Leave out the pictures, and write out exactly the lines from the beginning of the material to the line holding "return A3, np.concatenate(FF)", that line included, and nothing else.

** Start DATA LINES **

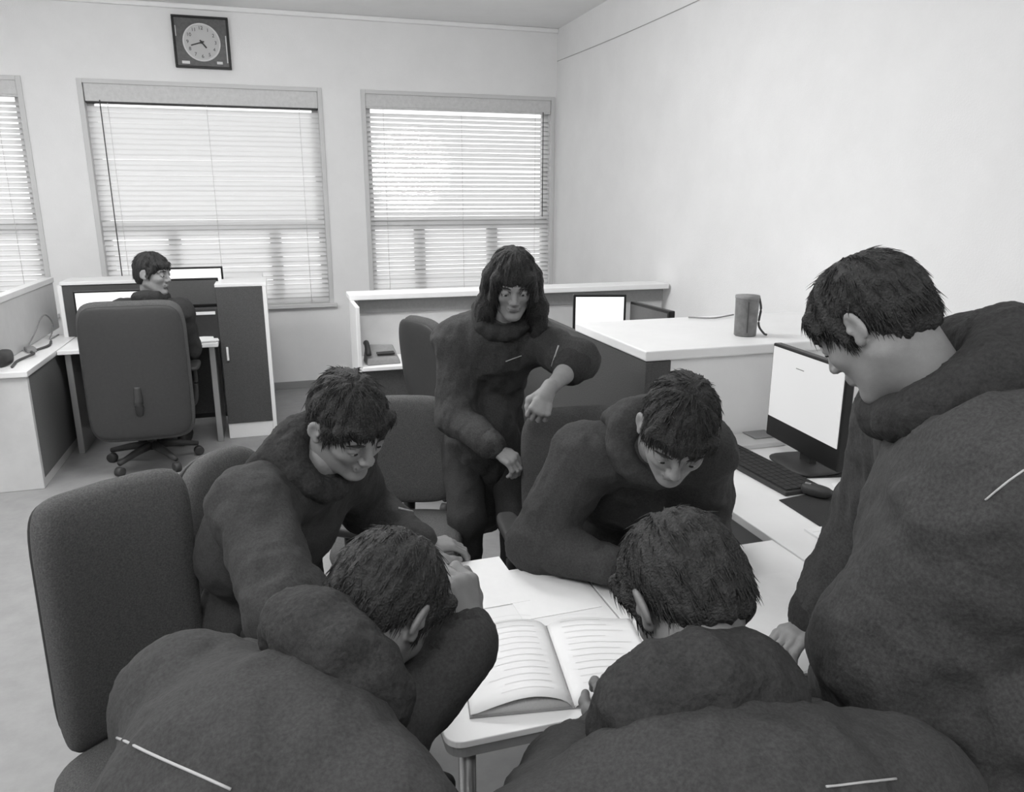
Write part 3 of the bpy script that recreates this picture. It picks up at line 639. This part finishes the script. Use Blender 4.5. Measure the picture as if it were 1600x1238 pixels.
def strands(V, F, hc, H, fs, n, kind, seed):
    """thin tapered locks combed from the crown, lying over the hair mass"""
    rg = np.random.RandomState(seed); nn = vnormals(V, F); L = (V-A_(hc))@H.T/fs
    ok = np.where((L[:, 2] > (-.03 if kind == 'short' else -.12)))[0]; pick = ok[rg.randint(0, len(ok), n)]
    P0 = V[pick]; N0 = nn[pick]; crown = A_((-.055, .012, .13)); steps = 4
    length = (rg.uniform(.016, .036, n) if kind == 'short' else rg.uniform(.03, .06, n))*fs
    p = P0-N0*.002; pts = [p]; cen = A_((-.016, 0, .044)); rad = A_((.107, .087, .087))
    jit = rg.normal(0, .22 if kind == 'short' else .08, (n, 3))
    for k in range(steps):
        l = (p-A_(hc))@H.T/fs; d = l-crown; nl = (l-cen)/rad**2; nl /= np.linalg.norm(nl, axis=1)[:, None]
        d = d-nl*np.sum(d*nl, 1)[:, None]; d /= np.linalg.norm(d, axis=1)[:, None]+1e-9; low = np.clip((.05-l[:, 2])/.06, 0, 1)[:, None]
        d = d*(1-low*.8)+A_((0, 0, -1))*low*.8; d = d+jit*.8; d /= np.linalg.norm(d, axis=1)[:, None]
        lift = .035 if kind == 'short' else .02
        l2 = l+(d+nl*lift)*(length/steps/fs)[:, None]; p = l2@H*fs+A_(hc); pts.append(p)
    W0 = rg.uniform(.0012, .0024, n)*fs; VV, FF = [], []; off = 0
    for k, q in enumerate(pts):
        t = pts[min(k+1, steps)]-pts[max(k-1, 0)]; sd = np.cross(t, N0); sd /= np.linalg.norm(sd, axis=1)[:, None]+1e-9
        w = (W0*(1-(k/steps)**1.5*.92))[:, None]; VV += [q-sd*w, q+sd*w, q+N0*w*.9]
    A3 = np.stack(VV, 1).reshape(-1, 3); m = 3*(steps+1); base = (np.arange(n)*m)[:, None]
    for k in range(steps):
        for a, b in ((0, 2), (2, 1), (1, 0)): FF.append(base+np.array([3*k+a, 3*k+b, 3*k+3+b, 3*k+3+a])[None, ::-1])
    return A3, np.concatenate(FF)

def person(name, label, sp):
    pel, nek, hc = A_(sp['pelvis']), A_(sp['neck']), A_(sp['head']); H = headframe(*sp['look']); fs = sp.get('hs', 1.)
    rootp = (pel[0], pel[1], 0.) if True else None
    spine = unit(nek-pel); fa = math.radians(sp['face']); fw = A_((math.cos(fa), math.sin(fa), 0)); lat = unit(np.cross(A_((0, 0, 1)), fw)+A_((0, 0, sp.get('tilt', 0))))   # +lat = left
    fw = unit(np.cross(lat, spine)); hump = sp.get('hump', .03)
    mid = pel*.45+nek*.55-fw*hump; wst = pel*.78+nek*.22-fw*hump*.6
    FR = np.stack([fw, lat, spine]); wsc = sp.get('w', 1.)
    chs = unit(nek-mid); FR2 = np.stack([unit(np.cross(lat, chs)), lat, chs])
    shc = nek-chs*sp.get('drop', .065)-fw*.01; shw = .172*wsc
    Sh = {'L': shc+lat*shw, 'R': shc-lat*shw}; arms = {}
    for q in 'LR':
        a = sp['arm'+q]; El, Wr = ik(Sh[q], a['w'], a['pole'], .285, .255); arms[q] = (Sh[q], El, Wr, a)
    legs = {}
    for q, sgn in (('L', 1), ('R', -1)):
        hip = pel+lat*sgn*.09; fdir = sp.get('legdir', fw); ft = A_(sp['foot'+q]); kn, an = ik(hip, ft+A_((0, 0, .085)), sp.get('kpole', fdir*1.0+A_((0, 0, .5))), .42, .42); legs[q] = (hip, kn, an)
    # hidden under clothing: torso, upper arms, legs at coarse step; head and hands at fine step, all one body mesh
    s = Sdf(); s.ell(pel, (.10, .155*wsc, .11), FR, .04); s.ell(wst, (.09, .135*wsc, .13), FR, .05); s.ell(mid+chs*.04, (.105, .155*wsc, .19), FR2, .05)
    for q in 'LR':
        S_, El, Wr, a = arms[q]; s.cone(nek-chs*.03, S_, .05, .05, .04); s.cone(S_, El, .047, .036, .03); s.cone(El, El+(Wr-El)*.9, .038, .026, .02)
        hp, kn, an = legs[q]; s.cone(hp, kn, .078, .055, .04); s.cone(kn, an, .052, .034, .03)
    s.cone(nek-chs*.03, nek+(hc-nek)*.3, .052, .05, .03)
    parts = [s.mesh(.011)]
    s = Sdf(); P = head_ops(s, hc, H, fs); s.cone(P(-.03, 0, -.04), nek-chs*.02, .052, .056, .03)
    parts.append(s.mesh(sp.get('hres', .0036)))
    for q in 'LR':
        S_, El, Wr, a = arms[q]
        s = Sdf(); fd = a.get('d', Wr-El); s.cone(El+(Wr-El)*(0. if a.get('bare') else .55), Wr, .036 if a.get('bare') else .031, .024, .02); s.cone(El+(Wr-El)*.3, El+(Wr-El)*.5, .036, .033, .02) if a.get('bare') else None
        ts = a.get('ts', 1); hand_ops(s, Wr, fd, a['n'], ts, a.get('curl', 25), a.get('spread', 1.), a.get('thumb', .5))
        parts.append(s.mesh(.0027))
    body = npmesh(name, parts, M[sp.get('skin', 'skin')], None, rootp); tag(body, label, 'person')
    def child(nm, parts, m): return npmesh(nm, parts, m, body, rootp)
    # jacket
    g = sp.get('g', .022); hem = sp.get('hem', .0)
    s = Sdf(); s.ell(wst, (.10+g, .15*wsc+g, .15), FR, .06); s.ell(mid+chs*.04, (.115+g, .165*wsc+g, .195), FR2, .06); s.ell(pel+spine*.03-A_((0, 0, hem*.8)), (.12+g, .165*wsc+g, .10+hem), FR, .05)
    if sp.get('humpx'): s.ell(mid*.35+nek*.65-fw*.03, (.10+g, .165*wsc, .14), FR2, .07)
    for q in 'LR':
        S_, El, Wr, a = arms[q]; s.cone(nek-chs*.035-fw*.01, S_, .058+g*.6, .056+g, .06); cuff = El+(Wr-El)*(a.get('cuff', .93))
        s.cone(S_, El, .056+g, .046+g*.9, .04); s.cone(El, cuff, .046+g*.9, .032+g*.55, .03)
        if not a.get('bare'): s.cone(cuff-(cuff-El)*.06, cuff, .036+g*.5, .033+g*.45, .008)
    V, F = s.mesh(.0075); V, F = wrinkle(V, F, sp.get('wr', .0065)*1.5, 10, sp.get('seed', 1)); V, F = wrinkle(V, F, .0042, 24, sp.get('seed', 1)+5, (1, 1, .55)); V, F = wrinkle(V, F, .0012, 70, 3)
    jk = child('jacket', [(V, F)], M[sp.get('jm', 'jk1')])
    if sp.get('cuffs', 1):
        for q in 'LR':
            S_, El, Wr, a = arms[q]; u = (Wr-El); c1 = El+u*(a.get('cuff', .93)+.015); c0 = El+u*(a.get('cuff', .93)-.12); s = Sdf(); rr = .036+g*.55 if not a.get('bare') else .046+g*.75
            s.cone(c0, c1, rr+.003, rr-.001, .01); V, F = s.mesh(.006); ax = unit(u); tt = (V-c0)@ax; n_ = vnormals(V, F); V = V+n_*(np.sin(tt*900)*.0008)[:, None]
            child('cuff', [(V, F)], M[sp.get('cm', 'hood')])
    # trousers and shoes
    s = Sdf(); s.ell(pel-spine*.02, (.12, .17*wsc, .11), FR, .05)
    for q in 'LR':
        hp, kn, an = legs[q]; s.cone(hp, kn, .092, .072, .05); s.cone(kn, an+A_((0, 0, .02)), .068, .058, .04)
    V, F = s.mesh(.011); V, F = wrinkle(V, F, .006, 12, 9); child('trousers', [(V, F)], M['trou'])
    for q in 'LR':
        hp, kn, an = legs[q]; fd = unit(A_((fw[0], fw[1], 0))); s = Sdf(); b = A_((an[0], an[1], 0))
        s.cone(b-fd*.05+A_((0, 0, .04)), b+fd*.06+A_((0, 0, .045)), .038, .04, .03); s.cone(b+fd*.05+A_((0, 0, .036)), b+fd*.16+A_((0, 0, .036)), .038, .034, .03); s.cone(b+A_((0, 0, .05)), an+A_((0, 0, .0)), .04, .042, .03)
        child('shoe', [s.mesh(.008)], M['shoe'])
    # hood or collar round the neck
    hd = sp.get('hood')
    if hd:
        s = Sdf(); pts = []; up = unit(chs+unit(hc-nek)*.6); f2 = unit(np.cross(lat, up)); R1, r0, dz, back = hd[:4]
        for i in range(13):
            a = 2*PI*i/12; bk = (1-math.cos(a))/2       # 0 front .. 1 back
            pts.append(nek+up*(dz-.012+.03*bk)+f2*math.cos(a)*R1*1.02-f2*.005+lat*math.sin(a)*R1*1.12)
        for i in range(12):
            b0, b1 = (1-math.cos(2*PI*i/12))/2, (1-math.cos(2*PI*(i+1)/12))/2
            s.cone(pts[i], pts[i+1], r0*(.72+.5*b0), r0*(.72+.5*b1), .02)
        if back: s.ell(nek-f2*(R1+back*.35)-up*.02, (back*.62, .125, .085), np.stack([f2, lat, up]), .05)
        V, F = s.mesh(.006); V, F = wrinkle(V, F, .0075, 16, 21); V, F = wrinkle(V, F, .002, 60, 4)
        child('hood' if back else 'collar', [(V, F)], M[hd[4] if len(hd) > 4 else 'hood'])
    # hair
    s = Sdf(); hs = sp.get('hair', 'short'); E = lambda c, r, k=.02, sub=False: s.ell(P(*c), A_(r)*fs, H, k, sub)
    E((-.016, 0, .042), (.103, .082, .084)); E((-.050, 0, -.008), (.062, .071, .078), .03)
    if hs == 'short':
        E((.112, 0, -.035), (.070, .10, .088), .01, True)
        for q in (-1, 1): E((.030, q*.105, -.055), (.066, .045, .060), .008, True); E((-.010, q*.098, -.004), (.027, .030, .037), .006, True); s.cone(P(.022, q*.073, .03), P(.018, q*.074, -.012), .010*fs, .006*fs, .012)
        for j in range(9):
            y = (j-4)*.0165; s.cone(P(.078-abs(y)*.35, y, .062), P(.090-abs(y)*.55, y*1.02+.004, .038+.006*math.sin(j*2.1)), .013*fs, .006*fs, .008)
        E((-.06, 0, -.095), (.05, .09, .03), .012, True)
    else:
        for q in (-1, 1):
            s.cone(P(-.01, q*.078, .02), P(-.005, q*.092, -.11), .034*fs, .036*fs, .03); s.cone(P(-.005, q*.092, -.11), P(.0, q*.115, -.21), .036*fs, .03*fs, .03)
            s.cone(P(.055, q*.06, .05), P(.05, q*.078, -.04), .02*fs, .016*fs, .02)
        s.cone(P(-.06, 0, -.03), P(-.08, 0, -.2), .07*fs, .075*fs, .04); [s.cone(P(.0, q*.1, -.1), P(.03, q*.10, -.235), .034*fs, .024*fs, .03) for q in (-1, 1)]; E((.118, 0, -.042), (.062, .060, .082), .008, True)
    V, F = s.mesh(.0042 if hs == 'short' else .006)
    loc = (V-A_(hc))@H.T/fs; ang = np.arctan2(loc[:, 1], loc[:, 0]+.01); rad = np.sqrt(loc[:, 0]**2+loc[:, 1]**2)
    q = np.stack([np.cos(ang)*(1.2), np.sin(ang)*1.2, loc[:, 2]*2.2+rad*2.], 1); nn = vnormals(V, F)
    V = V+nn*((vnoise(q, 16, 2)*.0035+vnoise(q, 5, 5)*.004+vnoise(V, 60, 8)*.0022)[:, None])
    SV, SF = strands(V, F, hc, H, fs, sp.get('nstr', 2600), hs, sp.get('seed', 1))
    child('hair', [(V, F), (SV, SF)], M['hair'])
    # eyes, brows, lips
    def part(nm, m, fn, hh=.0022):
        s = Sdf(); fn(s); child(nm, [s.mesh(hh)], M[m])
    for q in (-1, 1):
        part('eye', 'eye', lambda s: s.ell(P(.0762, q*.032, -.0005), A_((.0108, .0115, .0035))*fs, H, .004), .0018)
        part('iris', 'iris', lambda s: s.ell(P(.0850, q*.031, -.0015), A_((.0035, .0058, .0036))*fs, H, .004), .0015)
        part('eyebrow', 'hair', lambda s: s.chain([P(.0875, q*.014, .025), P(.0865, q*.033, .030), P(.073, q*.052, .024)], [.0035, .0035, .002], .004), .0022)
    part('lips', 'lips', lambda s: (s.cone(P(.0855, -.018, -.0552), P(.0855, .018, -.0552), .0052*fs, .0052*fs, .006), s.cone(P(.0855, -.014, -.065), P(.0855, .014, -.065), .0062*fs, .0062*fs, .006)), .0022)
    return dict(body=body, jacket=jk, root=A_(rootp), P=P, nek=nek, fw=fw, lat=lat, chs=chs, arms=arms, Sh=Sh, mid=mid, pel=pel)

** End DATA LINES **

IN RESPONSE ▸
Write part 3 of the bpy script that recreates this picture. It picks up at line 639. This part finishes the script. Use Blender 4.5. Measure the picture as if it were 1600x1238 pixels.
def strands(V, F, hc, H, fs, n, kind, seed):
    """thin tapered locks combed from the crown, lying over the hair mass"""
    rg = np.random.RandomState(seed); nn = vnormals(V, F); L = (V-A_(hc))@H.T/fs
    ok = np.where((L[:, 2] > (-.03 if kind == 'short' else -.12)))[0]; pick = ok[rg.randint(0, len(ok), n)]
    P0 = V[pick]; N0 = nn[pick]; crown = A_((-.055, .012, .13)); steps = 4
    length = (rg.uniform(.016, .036, n) if kind == 'short' else rg.uniform(.03, .06, n))*fs
    p = P0-N0*.002; pts = [p]; cen = A_((-.016, 0, .044)); rad = A_((.107, .087, .087))
    jit = rg.normal(0, .22 if kind == 'short' else .08, (n, 3))
    for k in range(steps):
        l = (p-A_(hc))@H.T/fs; d = l-crown; nl = (l-cen)/rad**2; nl /= np.linalg.norm(nl, axis=1)[:, None]
        d = d-nl*np.sum(d*nl, 1)[:, None]; d /= np.linalg.norm(d, axis=1)[:, None]+1e-9; low = np.clip((.05-l[:, 2])/.06, 0, 1)[:, None]
        d = d*(1-low*.8)+A_((0, 0, -1))*low*.8; d = d+jit*.8; d /= np.linalg.norm(d, axis=1)[:, None]
        lift = .035 if kind == 'short' else .02
        l2 = l+(d+nl*lift)*(length/steps/fs)[:, None]; p = l2@H*fs+A_(hc); pts.append(p)
    W0 = rg.uniform(.0012, .0024, n)*fs; VV, FF = [], []; off = 0
    for k, q in enumerate(pts):
        t = pts[min(k+1, steps)]-pts[max(k-1, 0)]; sd = np.cross(t, N0); sd /= np.linalg.norm(sd, axis=1)[:, None]+1e-9
        w = (W0*(1-(k/steps)**1.5*.92))[:, None]; VV += [q-sd*w, q+sd*w, q+N0*w*.9]
    A3 = np.stack(VV, 1).reshape(-1, 3); m = 3*(steps+1); base = (np.arange(n)*m)[:, None]
    for k in range(steps):
        for a, b in ((0, 2), (2, 1), (1, 0)): FF.append(base+np.array([3*k+a, 3*k+b, 3*k+3+b, 3*k+3+a])[None, ::-1])
    return A3, np.concatenate(FF)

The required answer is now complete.